• WORK REQUIRED: List all lines in the material below that contain "this".

(Entries with scene source code)
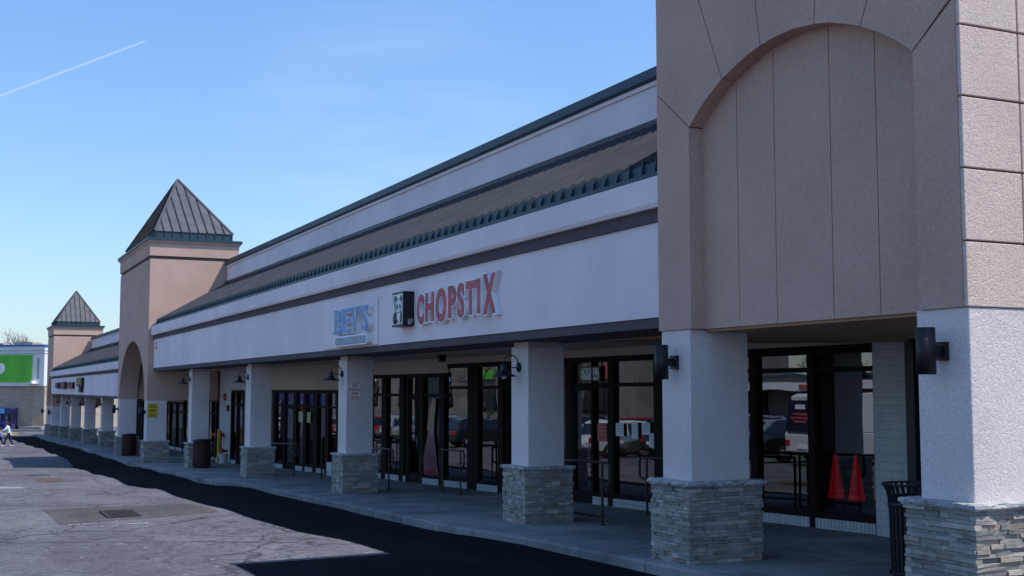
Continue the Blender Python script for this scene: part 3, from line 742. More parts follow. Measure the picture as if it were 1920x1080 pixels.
# ---------------------------------------------------------------- wall lamps
def gooseneck(): # local: wall plate at origin on face toward -X
    r = empty('gooseneck_lamp', (0,0,0)); mb = MB(); mb.lathe([(.075,0),(.075,-.02),(.03,-.045),(.001,-.045)], (0,0,0), 18, 'x'); mb.build('wall_plate', M['black'], r)
    mb = MB(); pts = [(-.03,0,.0),(-.07,0,.02)]
    pts = [(-.02,0,.02)] + [(-.02-.015, 0, .06)] + [(-.145 + .115*math.cos(t), 0, .07+.115*math.sin(t)) for t in [PI*i/10 for i in range(11)]] + [(-.262,0,.03)]
    mb.tube(pts, .010, 8); mb.tube([(-.03,0,-.005),(-.24,0,-.005)], .008, 8); mb.build('arm', M['black'], r)
    mb = MB(); mb.lathe([(.03,.05),(.05,.035),(.055,.0),(.05,-.03),(.065,-.05),(.10,-.085),(.16,-.12),(.20,-.14),(.195,-.148),(.15,-.128),(.09,-.095),(.04,-.06)], (-.262,0,0), 22); mb.build('lamp_shade', M['black'], r)
    mb = MB(); mb.lathe([(.03,-.08),(.045,-.12),(.035,-.165),(.001,-.185)], (-.262,0,0), 12); mb.build('bulb', M['sign_white'], r)
    return r
g0 = gooseneck()
lamps = [(8.088,17.07,.34,'largest black gooseneck lamp, on the white column beside the restaurant door'),
         (8.088,26.25,.34,'black gooseneck lamp on the column that carries the no parking sign near the middle'),
         (8.088,35.43,.34,'black gooseneck lamp on the column just right of the red alarm bell'),
         (8.088,44.5,.34,'black gooseneck lamp on the column behind the near brown barrel bin'),
         (8.088,70.9,-.84,'black gooseneck lamp on the far wing column next to the middle tower'),
         (8.088,79.5,-.84,'black gooseneck lamp on the second far wing column from the middle tower'),
         (8.088,88.0,-.84,'black gooseneck lamp on the third far wing column from the middle tower'),
         (8.088,95.9,-.84,'black gooseneck lamp on the far wing column next to the far tower')]
for i, (x,y,z,l) in enumerate(lamps):
    o = g0 if i == 0 else copy_tree(g0)
    o.location = (x,y,z); tag(o, l.replace('Chopstix','restaurant'), 'lamp', 'gooseneck lamps on the arcade columns')
def sconce():
    r = empty('cylinder_sconce', (0,0,0)); mb = MB(); mb.box(-.045,0,-.06,.06,-.075,.075); mb.box(-.13,-.045,-.03,.03,-.04,.04); mb.build('bracket', M['black'], r)
    mb = MB(); mb.lathe([(.06,-.19),(.078,-.19),(.078,.19),(.06,.19)], (-.19,0,0), 24); mb.lathe([(.001,-.17),(.06,-.17)], (-.19,0,0), 24, cap=False); mb.lathe([(.001,.17),(.06,.17)], (-.19,0,0), 24, cap=False); mb.build('cylinder_shade', M['black'], r)
    return r
s0 = sconce()
for i, (x,y,z,l) in enumerate([(7.418,7.56,.31,'black cylinder wall light on the nearest pier, right of the arched recess'),
                               (7.418,11.58,.30,'black cylinder wall light on the left pier of the near tower'),
                               (7.452,50.55,-.90,'small black cylinder wall light beside the yellow speed bump sign'),
                               (7.452,58.8,-.90,'small black cylinder wall light on the far pier of the middle tower'),
                               (7.762,99.85,-1.75,'tiny black cylinder wall light on the near pier of the far tower'),
                               (7.762,106.85,-1.75,'tiny black cylinder wall light on the farthest pier of the far tower')]):
    o = s0 if i == 0 else copy_tree(s0); o.location = (x,y,z); tag(o, l, 'wall light', 'cylinder wall lights on the tower piers')

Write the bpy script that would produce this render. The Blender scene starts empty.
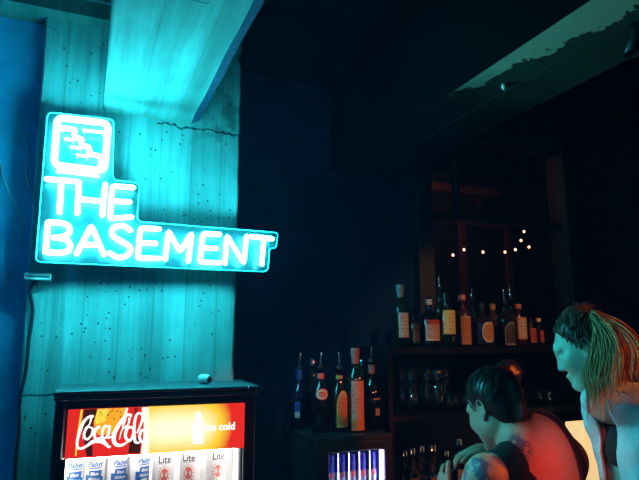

• CORRECT OUTPUT:
Continue the Blender Python script for this scene: part 3, from line 742. More parts follow. Measure the picture as if it were 1920x1080 pixels.
Write the bpy script that would produce this render. The Blender scene starts empty.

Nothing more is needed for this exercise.